In the settlements released June 18, the SEC cited examples back to 2010 but included transactions that occurred in 2013 and 2014. A securities lawyer who declined to be named said that the SEC may have chosen these examples to make the point that there are still problems in the market since the alert.

"It's almost a refutation," the lawyer said. "It's a rebuttal to those who said 'much ado about nothing.'"

Greenberg noted that the SEC's orders cite examples of financial documents filed as little as 14 days late as well as some in which the filings were never done. That means that the commission staff considers a filing late by two weeks as potentially material, she said, but it is unclear if the SEC would have pursued action if the firm had underwritten for an issuer whose only violation was a filing late 14 days.
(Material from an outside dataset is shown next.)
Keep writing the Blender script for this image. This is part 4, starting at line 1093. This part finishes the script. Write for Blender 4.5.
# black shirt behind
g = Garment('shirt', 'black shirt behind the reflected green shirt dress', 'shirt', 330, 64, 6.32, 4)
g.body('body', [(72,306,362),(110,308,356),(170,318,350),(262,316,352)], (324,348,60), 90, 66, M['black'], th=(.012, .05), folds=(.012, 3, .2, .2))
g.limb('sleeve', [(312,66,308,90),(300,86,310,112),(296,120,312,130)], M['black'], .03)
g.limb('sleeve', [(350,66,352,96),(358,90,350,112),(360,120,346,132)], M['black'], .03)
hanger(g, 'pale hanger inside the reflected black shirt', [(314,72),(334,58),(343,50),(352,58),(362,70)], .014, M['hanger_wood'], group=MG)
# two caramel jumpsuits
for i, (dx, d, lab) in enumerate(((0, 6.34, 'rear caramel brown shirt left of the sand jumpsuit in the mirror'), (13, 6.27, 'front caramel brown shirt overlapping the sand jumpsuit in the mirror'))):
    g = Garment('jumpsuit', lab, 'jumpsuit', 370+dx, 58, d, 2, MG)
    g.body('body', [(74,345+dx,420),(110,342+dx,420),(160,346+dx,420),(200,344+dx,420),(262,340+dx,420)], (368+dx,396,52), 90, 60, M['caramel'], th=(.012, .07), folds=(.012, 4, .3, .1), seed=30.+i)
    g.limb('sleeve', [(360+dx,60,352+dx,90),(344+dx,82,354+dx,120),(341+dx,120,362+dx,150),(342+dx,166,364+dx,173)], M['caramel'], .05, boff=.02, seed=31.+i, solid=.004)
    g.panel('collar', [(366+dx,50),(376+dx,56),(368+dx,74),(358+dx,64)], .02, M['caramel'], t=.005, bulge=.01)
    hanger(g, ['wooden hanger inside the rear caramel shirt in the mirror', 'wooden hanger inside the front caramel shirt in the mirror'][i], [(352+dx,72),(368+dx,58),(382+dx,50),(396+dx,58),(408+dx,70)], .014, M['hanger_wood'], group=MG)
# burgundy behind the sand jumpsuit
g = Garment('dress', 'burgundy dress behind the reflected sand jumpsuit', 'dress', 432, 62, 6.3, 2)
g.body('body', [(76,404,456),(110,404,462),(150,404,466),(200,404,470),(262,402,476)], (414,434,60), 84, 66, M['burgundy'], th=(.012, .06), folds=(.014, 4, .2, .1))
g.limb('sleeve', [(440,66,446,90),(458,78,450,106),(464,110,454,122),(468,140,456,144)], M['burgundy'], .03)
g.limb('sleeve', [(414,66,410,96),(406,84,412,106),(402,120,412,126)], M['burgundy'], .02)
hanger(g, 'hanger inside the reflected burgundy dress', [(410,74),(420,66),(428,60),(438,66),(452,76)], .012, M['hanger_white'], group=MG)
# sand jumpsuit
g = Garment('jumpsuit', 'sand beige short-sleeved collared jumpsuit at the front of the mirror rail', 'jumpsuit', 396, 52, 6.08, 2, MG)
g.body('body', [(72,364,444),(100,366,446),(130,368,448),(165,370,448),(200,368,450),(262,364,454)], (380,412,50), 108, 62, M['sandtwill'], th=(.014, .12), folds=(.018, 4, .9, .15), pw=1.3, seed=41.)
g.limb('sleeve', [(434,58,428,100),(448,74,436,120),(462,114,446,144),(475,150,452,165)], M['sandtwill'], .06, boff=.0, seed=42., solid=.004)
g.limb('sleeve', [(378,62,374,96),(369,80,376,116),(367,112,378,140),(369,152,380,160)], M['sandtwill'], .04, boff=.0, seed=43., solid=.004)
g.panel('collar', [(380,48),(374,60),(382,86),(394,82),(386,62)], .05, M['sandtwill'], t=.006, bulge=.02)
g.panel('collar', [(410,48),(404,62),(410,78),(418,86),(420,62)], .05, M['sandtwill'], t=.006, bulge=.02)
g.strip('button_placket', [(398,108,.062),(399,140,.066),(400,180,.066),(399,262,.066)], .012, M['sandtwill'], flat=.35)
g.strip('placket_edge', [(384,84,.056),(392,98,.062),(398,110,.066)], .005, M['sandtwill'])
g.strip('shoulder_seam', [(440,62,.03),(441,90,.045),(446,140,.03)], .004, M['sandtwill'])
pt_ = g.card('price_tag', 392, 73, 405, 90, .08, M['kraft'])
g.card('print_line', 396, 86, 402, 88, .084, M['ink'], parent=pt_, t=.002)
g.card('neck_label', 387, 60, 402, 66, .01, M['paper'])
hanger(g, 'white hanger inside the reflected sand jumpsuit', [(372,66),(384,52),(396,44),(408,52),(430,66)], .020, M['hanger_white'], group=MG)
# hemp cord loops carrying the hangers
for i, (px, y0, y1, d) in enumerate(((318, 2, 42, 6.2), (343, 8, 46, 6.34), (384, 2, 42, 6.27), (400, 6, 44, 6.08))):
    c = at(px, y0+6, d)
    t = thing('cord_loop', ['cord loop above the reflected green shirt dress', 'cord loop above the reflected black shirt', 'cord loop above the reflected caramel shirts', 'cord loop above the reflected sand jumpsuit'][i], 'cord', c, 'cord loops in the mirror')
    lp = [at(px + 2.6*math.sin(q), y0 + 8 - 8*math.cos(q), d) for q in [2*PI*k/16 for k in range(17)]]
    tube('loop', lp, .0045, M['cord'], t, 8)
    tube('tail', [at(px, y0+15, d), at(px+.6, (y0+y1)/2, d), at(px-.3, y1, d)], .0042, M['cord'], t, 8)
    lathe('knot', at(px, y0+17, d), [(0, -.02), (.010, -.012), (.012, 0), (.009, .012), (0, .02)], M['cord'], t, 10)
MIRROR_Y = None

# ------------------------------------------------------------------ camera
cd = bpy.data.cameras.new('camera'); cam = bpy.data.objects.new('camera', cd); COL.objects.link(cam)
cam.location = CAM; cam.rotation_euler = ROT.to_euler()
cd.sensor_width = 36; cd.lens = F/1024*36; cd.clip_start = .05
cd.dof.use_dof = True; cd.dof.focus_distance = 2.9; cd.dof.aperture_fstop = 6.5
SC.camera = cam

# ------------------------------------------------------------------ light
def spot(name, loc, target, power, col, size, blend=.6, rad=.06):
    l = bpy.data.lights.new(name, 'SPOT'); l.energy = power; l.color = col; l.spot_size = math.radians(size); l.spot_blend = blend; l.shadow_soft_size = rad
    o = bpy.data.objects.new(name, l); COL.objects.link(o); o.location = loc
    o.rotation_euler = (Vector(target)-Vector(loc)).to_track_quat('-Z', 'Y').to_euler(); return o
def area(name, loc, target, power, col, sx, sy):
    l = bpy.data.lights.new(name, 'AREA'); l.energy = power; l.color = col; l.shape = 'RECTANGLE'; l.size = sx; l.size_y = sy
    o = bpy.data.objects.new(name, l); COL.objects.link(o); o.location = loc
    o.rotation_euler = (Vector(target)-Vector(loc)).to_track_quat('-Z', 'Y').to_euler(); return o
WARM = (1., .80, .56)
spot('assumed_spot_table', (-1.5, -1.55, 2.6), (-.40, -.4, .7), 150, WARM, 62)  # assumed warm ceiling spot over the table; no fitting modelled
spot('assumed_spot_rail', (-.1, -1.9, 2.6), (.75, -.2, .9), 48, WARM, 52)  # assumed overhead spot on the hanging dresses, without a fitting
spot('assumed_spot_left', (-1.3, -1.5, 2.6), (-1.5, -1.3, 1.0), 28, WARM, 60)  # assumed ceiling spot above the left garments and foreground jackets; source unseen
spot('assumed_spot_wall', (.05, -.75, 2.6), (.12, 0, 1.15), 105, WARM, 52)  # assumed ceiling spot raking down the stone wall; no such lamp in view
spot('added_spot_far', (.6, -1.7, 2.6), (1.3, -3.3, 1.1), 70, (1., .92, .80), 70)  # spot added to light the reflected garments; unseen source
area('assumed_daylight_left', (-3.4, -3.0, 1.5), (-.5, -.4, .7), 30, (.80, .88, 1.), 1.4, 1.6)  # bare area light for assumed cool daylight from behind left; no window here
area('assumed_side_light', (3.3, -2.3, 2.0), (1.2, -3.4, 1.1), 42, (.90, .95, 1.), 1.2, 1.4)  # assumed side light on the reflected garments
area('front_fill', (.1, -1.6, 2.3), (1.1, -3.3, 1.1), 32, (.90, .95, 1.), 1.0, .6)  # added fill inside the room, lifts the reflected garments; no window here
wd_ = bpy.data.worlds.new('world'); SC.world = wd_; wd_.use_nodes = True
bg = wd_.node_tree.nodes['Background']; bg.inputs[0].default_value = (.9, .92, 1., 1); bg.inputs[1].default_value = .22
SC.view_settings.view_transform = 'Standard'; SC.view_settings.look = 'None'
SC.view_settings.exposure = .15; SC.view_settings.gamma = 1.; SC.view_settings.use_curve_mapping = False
The orders don't make reference to material events such as rating changes, but Greenberg said the market cannot take that to mean that the commission will never consider those to be material.

Robert Feyer, a partner at Orrick's San Francisco office, said that it is difficult to determine glean too much information about the SEC's views on materiality based on these settlements.

"The message continues to be that the best thing to do is comply," Feyer said.

John McNally, a partner at the law firm of Hawkins Delafield & Wood in Washington said ongoing concerns about materiality are "misplaced."

"Although we all would have appreciated further guidance as our clients considered whether to self-report under the MCDC Initiative, now that the self-reporting process has been completed, and issuers and underwriters made their determinations whether to self-report … if there were to be a new failure to comply with a continuing disclosure agreement, the prudent course would be simply to disclose such failure without regard to where it may lie on the materiality spectrum," McNally said.

McNally also discussed previous concerns over underwriters "willfully" violating securities laws that triggered the possibility for disqualifications and detrimental effects to underwriter firms' business dealings. However, the SEC granted waivers to the firms, allowing disqualification to fade away as an issue. Feyer said it is hard to know how widespread the violations were, because some of the violations noted in the settlements could have stemmed from the poor disclosure by the same issuer.

Teri Guarnaccia, a partner at Ballard Spahr in Baltimore, noted a relative lack of competitive offerings cited in the settlements: only four firms were charged with doing sloppy due diligence in competitive deals. The SEC has taken the position in past enforcement cases that underwriters have a reduced due diligence responsibility in competitive sales because they have less time to review the documents, though it has never taken the position that the obligation isn't there. Guarnaccia said she didn't see a clear message about materiality in the settlements.

The SEC has said that more settlements with underwriters could be forthcoming, and that issuer settlements will also be coming in the future.